Es ist schon traurig genug, dass heute in jedem Spiel dutzendfach dieser Betrug (denn häufig ist es nichts anderes) angewendet wird. Noch schlimmer ist es jedoch, dass es leider immer noch genügend Schiedsrichter gibt, die hierauf hereinfallen. Sicher ist es nicht einfach, bei den zahlreichen Zweikämpfen immer richtig zu entscheiden. Aber gleich bei jedem langgezogenen „AUA“ (alternativ auch „AAAHHH“) Freistoß zugunsten des „Verletzten“ pfeifen, ist pädagogisch auch falsch. Vielleicht sollte man die Schreier nach der Behandlung einfach mal noch ein paar Minuten draußen stehen lassen?! Immerhin sind sie ja sooo schwer verletzt – dann muss man sich doch erst mal regenerieren…

Sehr schade, dass der moderne Fußball in Zeiten des Dauer-Erfolgsdenkens in allen Ligen immer wieder und immer häufiger auf solche Stilmittel zurückgreift und den Gedanken des sportlich fairen Wettkampfes mit Füßen tritt. Merke: Ein guter Schiedsrichter erkennt ein Foul auch ohne große Showeinlage des Gefoulten!
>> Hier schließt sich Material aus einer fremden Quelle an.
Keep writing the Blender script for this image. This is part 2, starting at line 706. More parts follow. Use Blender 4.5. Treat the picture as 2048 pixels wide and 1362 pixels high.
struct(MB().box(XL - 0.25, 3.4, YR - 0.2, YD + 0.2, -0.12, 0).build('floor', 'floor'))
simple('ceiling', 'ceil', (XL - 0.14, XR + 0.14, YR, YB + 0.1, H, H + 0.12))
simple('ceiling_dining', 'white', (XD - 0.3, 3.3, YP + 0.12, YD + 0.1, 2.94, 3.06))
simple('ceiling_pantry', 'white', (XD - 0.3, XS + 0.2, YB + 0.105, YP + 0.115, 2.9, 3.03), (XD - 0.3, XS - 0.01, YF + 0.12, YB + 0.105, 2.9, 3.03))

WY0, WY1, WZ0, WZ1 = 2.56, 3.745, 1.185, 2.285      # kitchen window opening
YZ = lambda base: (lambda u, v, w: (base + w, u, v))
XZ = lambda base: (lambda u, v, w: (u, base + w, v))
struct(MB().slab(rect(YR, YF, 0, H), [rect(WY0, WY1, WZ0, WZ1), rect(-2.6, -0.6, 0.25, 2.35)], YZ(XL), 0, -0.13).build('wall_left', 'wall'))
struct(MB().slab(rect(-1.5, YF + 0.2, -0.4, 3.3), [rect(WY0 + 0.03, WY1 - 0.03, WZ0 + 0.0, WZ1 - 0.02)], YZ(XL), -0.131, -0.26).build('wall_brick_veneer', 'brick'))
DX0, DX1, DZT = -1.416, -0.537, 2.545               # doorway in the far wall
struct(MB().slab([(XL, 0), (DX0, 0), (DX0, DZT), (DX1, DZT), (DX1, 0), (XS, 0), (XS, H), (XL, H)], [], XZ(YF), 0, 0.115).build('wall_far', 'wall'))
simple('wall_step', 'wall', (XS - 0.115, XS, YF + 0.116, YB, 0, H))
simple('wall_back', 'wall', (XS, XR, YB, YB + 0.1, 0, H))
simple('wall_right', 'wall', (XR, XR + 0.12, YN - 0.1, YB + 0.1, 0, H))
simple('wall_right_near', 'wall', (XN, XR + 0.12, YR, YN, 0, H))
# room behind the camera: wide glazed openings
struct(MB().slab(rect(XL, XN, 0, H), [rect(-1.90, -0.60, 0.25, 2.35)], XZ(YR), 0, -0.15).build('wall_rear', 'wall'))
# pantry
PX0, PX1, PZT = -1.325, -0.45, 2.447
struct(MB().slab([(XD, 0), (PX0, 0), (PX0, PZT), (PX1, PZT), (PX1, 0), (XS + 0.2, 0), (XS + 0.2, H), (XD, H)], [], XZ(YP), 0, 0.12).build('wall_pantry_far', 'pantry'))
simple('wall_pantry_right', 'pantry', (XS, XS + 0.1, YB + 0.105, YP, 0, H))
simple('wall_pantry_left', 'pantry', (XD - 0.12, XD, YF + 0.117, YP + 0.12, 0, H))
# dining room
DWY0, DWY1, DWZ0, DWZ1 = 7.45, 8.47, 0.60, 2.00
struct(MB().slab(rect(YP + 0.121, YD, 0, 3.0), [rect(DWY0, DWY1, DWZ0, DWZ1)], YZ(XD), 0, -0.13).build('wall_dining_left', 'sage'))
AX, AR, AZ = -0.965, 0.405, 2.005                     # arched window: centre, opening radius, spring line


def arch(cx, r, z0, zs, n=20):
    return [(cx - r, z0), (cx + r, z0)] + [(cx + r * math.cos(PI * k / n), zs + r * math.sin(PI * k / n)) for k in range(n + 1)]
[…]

Meine ganz besonderen „Lieblinge“ sind aber immer noch die Spieler, die wissen, dass sie nicht gefoult wurden, dennoch martialisch schreien, um dann bei ausbleibendem Pfiff sofort wieder aufzuspringen und den Schiri verbal angehen. Dass sie sich dann auch noch heftig über ihre anschließende Verwarnung aufregen (ob wegen der Showeinlage oder dem Gemeckere, ist Auslegungssache des Schiris), setzt dem Schauspiel die Krone auf. Soviel Cleverness tut dann richtig weh. Aua!